At 8:08 PM , Anonymous said...
I know it's easier said than done, but try not to worry so much about other people's opinions. You know, "everyone's an expert" and all that. Only you two know what's right for you in your situation. There is nothing wrong with what you are planning. Whatever you decide is the best option for you.
At 6:26 AM , Krista said...
You are not a bad mom because you are looking for daycare. Most families cannot afford a stay at home parent. And you are a very good mom for being conscious of wanting to pick a good daycare. I am sure you will find one.
I feel going to law school was one of the poor choices I made to.
Can't wait to hear about the shower.
At 7:44 AM , Caba said...
ugh! people make me so mad. I'm 36w1d pregnant with boy/girl twins, and we were freaking out about the cost of day care ... luckily, we had a family member step up and offer to be our nanny. She has triplets that will be starting school full time, so she is feeling empty nest syndrome. We feel good about it, cause she knows how to deal with multiples. But it's a less expensive option for us than day care, and it is family. But if she decides it is just too much for her, we will be putting them in day care.
I had someone say to me "oh, you say you will go back to work now, but wait till the babies arrive. You'll end up staying home." ... and my response was "Are you going to pay my mortgage??" ...
It's so frustrating ... in a perfect world, I wouldn't have been infertile, I wouldn't have had to spend $22K trying to get pregnant, I would be a millionaire, and I would be able to stay home with my kids.
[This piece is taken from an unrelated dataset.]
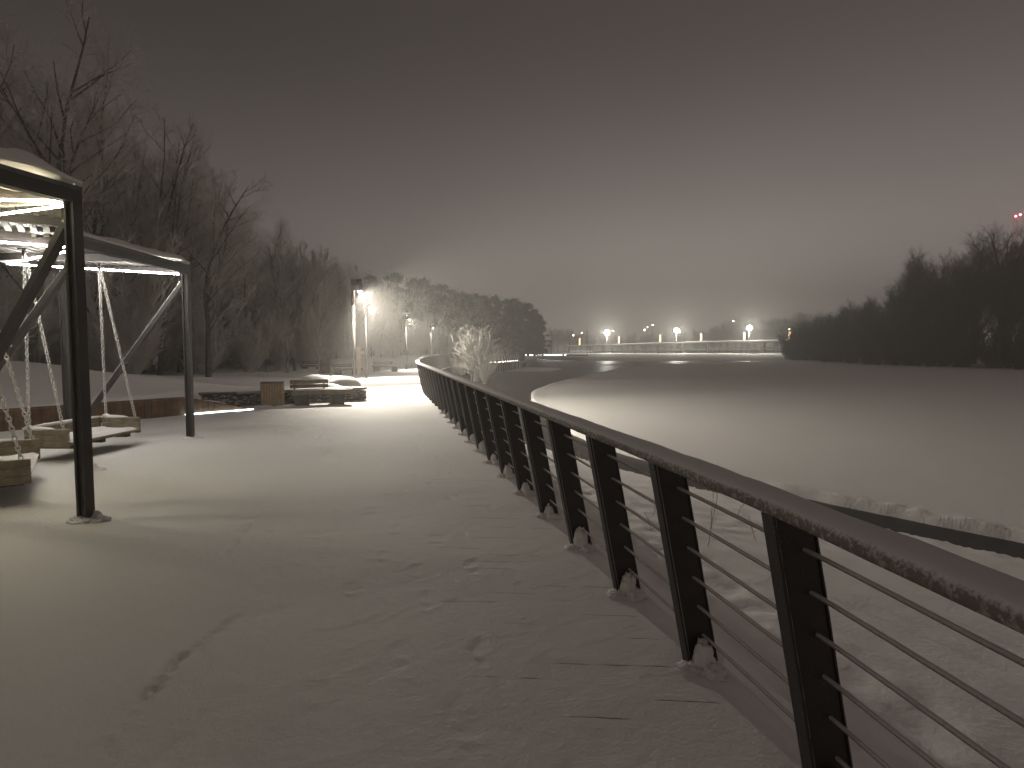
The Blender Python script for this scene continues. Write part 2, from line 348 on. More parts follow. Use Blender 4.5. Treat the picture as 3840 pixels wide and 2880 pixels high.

But that's not my world. And I actually really love my world. I'm married to a great guy and I have 2 beautiful babies on the way. Just like you.
So screw all the people who make careless and insensitive comments. They've never walked a day in your shoes. And to judge you in anyway is just wrong.
Sorry so long. I just know how it feels. Take care of yourself!
At 12:46 PM , Emmie said...
I too am shocked at how opinionated people are about my decision--no need--to go back to work. Before any of my friends started having babies, two of my male friends started lecturing me about how I needed to learn not to rely on my salary so much the way they were doing so that their wives could stay home when they had kids. Otherwise, we shouldn't bother having kids, they said. Well guess what--both of these know-it-alls needed their wives to go back to work in order to pay the bills. And they use day care.